L’autre levier pour se prémunir de ses catastrophes climatiques serait d’abaisser la fiscalité sur les stocks pour permettre aux producteurs de constituer des stocks-tampons suffisants (en plus, cela ne ferait que renforcer la qualité des vins effervescents...). Des actions sont actuellement menées en ce sens en direction des pouvoirs publics.

Et à présent, que peuvent faire les amateurs de Vouvray ? Continuer à en acheter, bien sûr, mais surtout être fidèles à vos vignerons préférés dans les années qui viennent car les effets se verront vraiment sentir à moyen terme !

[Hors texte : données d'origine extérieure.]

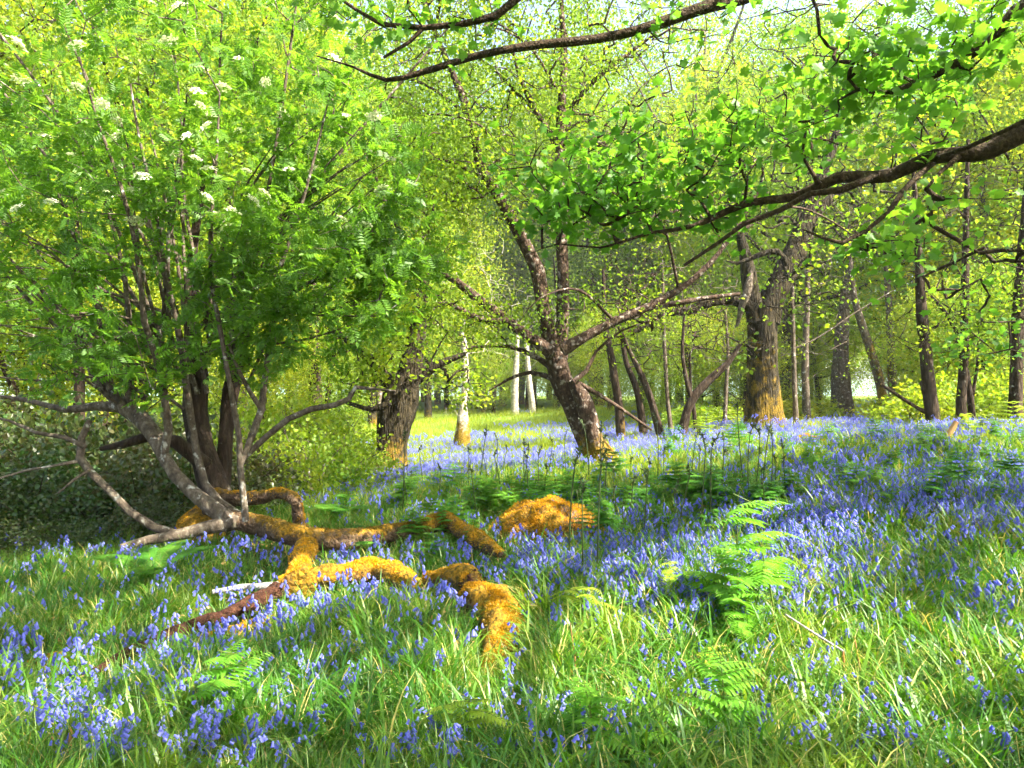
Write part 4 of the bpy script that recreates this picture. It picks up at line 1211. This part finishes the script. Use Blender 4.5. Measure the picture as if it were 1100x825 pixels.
# ------------------------------------------------------------------ ferns
def frond_mesh(mbs, mbl, h, spread, npin=9, curl=0.0, droop=.25, seed=0, lean=(0, 0), dens=13, start=.42, wid=.36):
    """one upright bracken: stipe into mbs, pinnae into mbl"""
    r = np.random.default_rng(seed)
    n = 14
    t = np.linspace(0, 1, n)
    axis = np.stack([lean[0] * t ** 2 * h, lean[1] * t ** 2 * h, h * (t - .12 * t ** 2 * np.hypot(*lean))], 1)
    if curl:
        k = t > .86
        a = (t[k] - .86) / .14 * 4.0
        axis[k, 0] += curl * .05 * np.sin(a)
        axis[k, 2] -= curl * .05 * (1 - np.cos(a)) * .6
    tube(mbs, axis, .0075 * (1 - .75 * t) * (h / .7) ** .5, 5, cap=False)
    Ls = []
    for k in range(npin):
        u = start + (1 - start) * (k / npin) ** .9
        L = spread * (1 - .68 * ((u - start) / (1 - start)) ** 1.1) * r.uniform(.7, 1.15)
        c = np.array([np.interp(u, t, axis[:, i]) for i in range(3)])
        for sd in (-1, 1):
            az = (0 if sd > 0 else pi) + r.normal(0, .42) + seed
            elev = r.uniform(.15, .5)
            dirv = np.array([math.cos(az) * math.cos(elev), math.sin(az) * math.cos(elev), math.sin(elev)])
            m = max(5, int(dens * L / spread + 3))
            s = np.linspace(0, 1, m)[:, None]
            path = c + dirv * L * s + np.array([0, 0, -droop * L]) * s ** 2
            tube(mbs, path, .0022 * (1 - .8 * s[:, 0]), 3, cap=False)
            side = unit(np.cross(dirv, (0, 0, 1.)))
            td = unit(np.gradient(path, axis=0))
            for s2 in (-1, 1):
                dd = side * s2 + td * .45 + np.array([0, 0, -.25])
                nn = np.tile(np.array([0, 0, 1.]), (m, 1)) + r.normal(0, .15, (m, 3))
                size = L * wid * (1 - .85 * s[:, 0]) + .014
                Ls.append((path, dd, nn, size))
    for path, dd, nn, size in Ls:
        leaves(mbl, path, dd, nn, size, FERN, FERN_F)


# a pinnule with a toothed edge
FERN = [(1.55 * _a, _b, _c) for _a, _b, _c in [(0, 0, 0), (.11, .08, .01), (.09, .2, 0), (.115, .26, .01), (.08, .42, 0), (.095, .48, .01), (.05, .68, -.02), (0, 1, -.10), (-.05, .68, -.02), (-.095, .48, .01), (-.08, .42, 0), (-.115, .26, .01), (-.09, .2, 0), (-.11, .08, .01)]]
FERN_F = [tuple(range(14))]


def fern_thing(label, seed, h, spread, npin, curl, young=False, group=None, nfr=1, start=.42, droop=.25):
    root = thing('bracken_fern', label, 'fern', (0, 0, 0), group)
    r = np.random.default_rng(seed + 100)
    for k in range(nfr):
        a = k * 2.4 + seed
        ms, ml = MB(), MB()
        frond_mesh(ms, ml, h * r.uniform(.8, 1.05), spread, npin, curl, droop, seed * 7 + k, lean=(.25 * math.cos(a), .25 * math.sin(a)) if nfr > 1 else (r.normal(0, .08), r.normal(0, .08)), start=start, wid=.2 if young and not group else .36)
        st = link('stem', ms.mesh('stem', M['fern_stem']), root)
        link('frond', ml.mesh('frond', M['young_fern'] if young else M['fern'] if group else M['bright_fern'], smooth=False), st)
    return root


def lady_fern(label, seed, L, nfr=6, group=None):
    """a rosette of arching feather-shaped fronds"""
    root = thing('lady_fern', label, 'fern', (0, 0, 0), group)
    r = np.random.default_rng(seed)
    for k in range(nfr):
        a = k * 2 * pi / nfr + r.normal(0, .3)
        s = np.linspace(0, 1, 26)[:, None]
        l = L * r.uniform(.75, 1.1)
        out = np.array([math.cos(a), math.sin(a), 0])
        path = out * l * (.25 * s + .6 * s ** 2) + np.array([0, 0, 1.]) * l * (.85 * s - .5 * s ** 2.2)
        ms, ml = MB(), MB()
        tube(ms, path, .005 * (1 - .8 * s[:, 0]), 4, cap=False)
        td = unit(np.gradient(path, axis=0))
        side = unit(np.cross(td, (0, 0, 1.)))
        for s2 in (-1, 1):
            w = l * .2 * np.sin(np.clip(s[:, 0] * 1.02, 0, 1) * pi) ** .7 + .01
            p2 = path[3:]
            leaves(ml, p2, (side * s2 + td * .3)[3:], np.cross(side, td)[3:] + r.normal(0, .1, (len(p2), 3)), w[3:] * .9, FERN, FERN_F)
        st = link('stem', ms.mesh('stem', M['fern_stem']), root)
        link('frond', ml.mesh('frond', M['fern'], smooth=False), st)
    return root


def put(o, p, s=1.0, rz=None, sink=.02):
    o.location = (p[0], p[1], g1(p[0], p[1]) - sink)
    o.rotation_euler = (rng.normal(0, .06), rng.normal(0, .06), rng.random() * 6.28 if rz is None else rz)
    o.scale = (s, s, s)


def ferns():
    put(fern_thing('tallest bracken fern with a pale uncurling tip, on the slope in front', 1, .95, .52, 7, 1, droop=.4, start=.42), ground_px(835, 692), 1, 0)
    put(fern_thing('bracken fern with drooping lit fronds left of the tallest fern', 2, .68, .44, 6, 1, start=.45, droop=.4), ground_px(770, 670), 1, .4)
    put(fern_thing('pale young bracken with wilting arms, left of the drooping lit fern', 3, .46, .28, 4, 1, True, start=.62, droop=.6), ground_px(628, 690), 1, 0)
    put(fern_thing('yellow young bracken with curled hands at the lower edge', 4, .40, .24, 4, 1, True, start=.62, droop=.6), ground_px(505, 838), 1, .2)
    put(fern_thing('thin young bracken unrolling beside the wilting one', 5, .48, .22, 4, 1, True, start=.65, droop=.7), ground_px(720, 668), 1, .6)
    put(fern_thing('lime bracken rising alone among the bluebells', 6, .42, .34, 7, 1, start=.25), ground_px(235, 792), 1, .3)
    put(fern_thing('green bracken fronds spread low at the bottom edge', 7, .5, .42, 7, 0, start=.3), ground_px(640, 845), .9, .1)
    put(fern_thing('dark green bracken arching towards the log end', 8, .55, .38, 7, 0, start=.35), ground_px(780, 835), .9, .2)
    put(fern_thing('sunlit small fern on the grass under the tallest fern', 9, .3, .26, 5, 0, True, start=.3), ground_px(755, 745), 1, .5)
    put(fern_thing('bracken reaching out over the bluebells below the tallest fern', 10, .5, .4, 8, 0, start=.3), ground_px(790, 715), 1, .2)
    put(lady_fern('feathery fern rosette in the shade before the bramble bank', 21, .75, 6), ground_px(165, 628), 1, .3)
    put(lady_fern('feathery fern beside the arched mossy bough', 22, .65, 7), ground_px(365, 562), 1, 1)
    put(lady_fern('small feathery fern tucked against the fallen trunk', 23, .5, 6), ground_px(398, 592), 1, 2)
    put(lady_fern('feathery fern at the corner of the rotten log', 24, .42, 5), ground_px(205, 715), 1, 2)
    # the many ferns of the middle slope
    protos = [fern_thing('green bracken fern on the middle slope among bluebells', 31 + k, h, sp, n, c, group='bracken on the middle slope', start=st, nfr=nf)
              for k, (h, sp, n, c, st, nf) in enumerate([(.62, .36, 8, 1, .35, 1), (.5, .40, 8, 0, .25, 1), (.72, .34, 7, 1, .5, 1), (.5, .34, 7, 0, .3, 2), (.45, .3, 6, 1, .3, 1)])]
    spots = []
    for n, x0, x1, y0, y1 in [(84, 440, 840, 530, 562), (22, 560, 830, 545, 600), (54, 830, 1100, 478, 560), (26, 320, 460, 508, 562), (22, 700, 860, 462, 500), (10, 440, 520, 560, 620)]:
        for _ in range(n):
            spots.append((rng.uniform(x0, x1), rng.uniform(y0, y1)))
    for i, (px, py) in enumerate(spots):
        o = protos[i] if i < 5 else copy_thing(protos[rng.integers(5)])
        put(o, ground_px(px, py), rng.uniform(.5, .95))
    # sunlit young bracken round the birch foot and grove
    yp = [fern_thing('bright lime bracken at the sunlit foot of the birch grove', 51 + k, .6, .36, 7, 1, True, group='lime bracken by the birch grove', start=.35) for k in range(3)]
    for i in range(30):
        o = yp[i] if i < 3 else copy_thing(yp[rng.integers(3)])
        px, py = (rng.uniform(690, 800), rng.uniform(455, 475)) if i % 3 else (rng.uniform(950, 1100), rng.uniform(454, 476))
        put(o, ground_px(px, py), rng.uniform(.7, 1.1))
    # dark unopened stalks
    st = []
    for k in range(4):
        root = thing('fern_stalk', 'thin dark unopened bracken stalk standing upright on the middle slope', 'fern stalk', (0, 0, 0), 'dark bracken stalks on the middle slope')
        mb = MB()
        h = .6 + .12 * k
        t = np.linspace(0, 1, 16)
        ax = np.stack([.03 * np.sin(t * 3 + k) + np.where(t > .9, (t - .9) * .5, 0), .02 * np.cos(t * 2 + k), h * t], 1)
        tube(mb, ax, .008 * (1 - .55 * t), 5)
        link('stem', mb.mesh('stem', M['stalk']), root)
        mb = MB()
        n = 26
        u = rng.uniform(.86, 1, n)
        pos = np.stack([np.interp(u, t, ax[:, i]) for i in range(3)], 1)
        leaves(mb, pos, rng.normal(0, 1, (n, 3)) + (0, 0, .3), norms(n, 0, 1), rng.uniform(.02, .055, n), FERN, FERN_F)
        link('curled_tip', mb.mesh('curled_tip', M['stalk'], smooth=False), root)
        st.append(root)
    for i in range(64):
        o = st[i] if i < 4 else copy_thing(st[rng.integers(4)])
        px, py = rng.uniform(425, 845), rng.uniform(515, 565)
        if i > 50:
            px, py = rng.uniform(560, 850), rng.uniform(560, 640)
        put(o, ground_px(px, py), rng.uniform(.75, 1.2))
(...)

Et pourquoi ne pas lancer une grande action solidaire ? Comme par exemple une opération de « parrainage des ceps abîmés » ? Cette idée, évoquée avec Guillaume Lapaque, pourrait consister à faire un don par cep. Pour ce faire, plusieurs questions de faisabilité se posent :
- Quel organisme collecterait les fonds ?
- Quel montant par cep ?
- Sur quels critères transparents les fonds seraient-ils distribués ?
- Possibilité pour les donateurs de déduire ces sommes fiscalement ?

Je me tiens évidemment à la disposition des personnes concernées pour apporter tout mon soutien au montage et à la promotion d’une telle opération !

Pour finir, et au lendemain des orages de grêle qui se sont abattus en Bourgogne et à Limoux, j’ai évidemment une pensée solidaire pour tous les autres vignerons des régions touchés depuis 2 mois par les intempéries (Champagne, Cahors, Pommard, Volnay, Meursault…). Si 2012 fût surnommée « deux-mildiou-ze », nul doute que ces événements climatiques resteront dans la mémoire à l’évocation du millésime 2013.

Soyons solidaires ! Et faites comme moi, buvez du Vouvray !


Et si vous préférerez les vins rouges, jetez-vous sur la cuvée "Grêle 2012", petite bombe de fruits rouges et d'épices... un vin issu de la communauté vigneronne pour venir en aide au Château de Roquefort dont le vignoble avait été complètement détruit l'an passé par la grêle.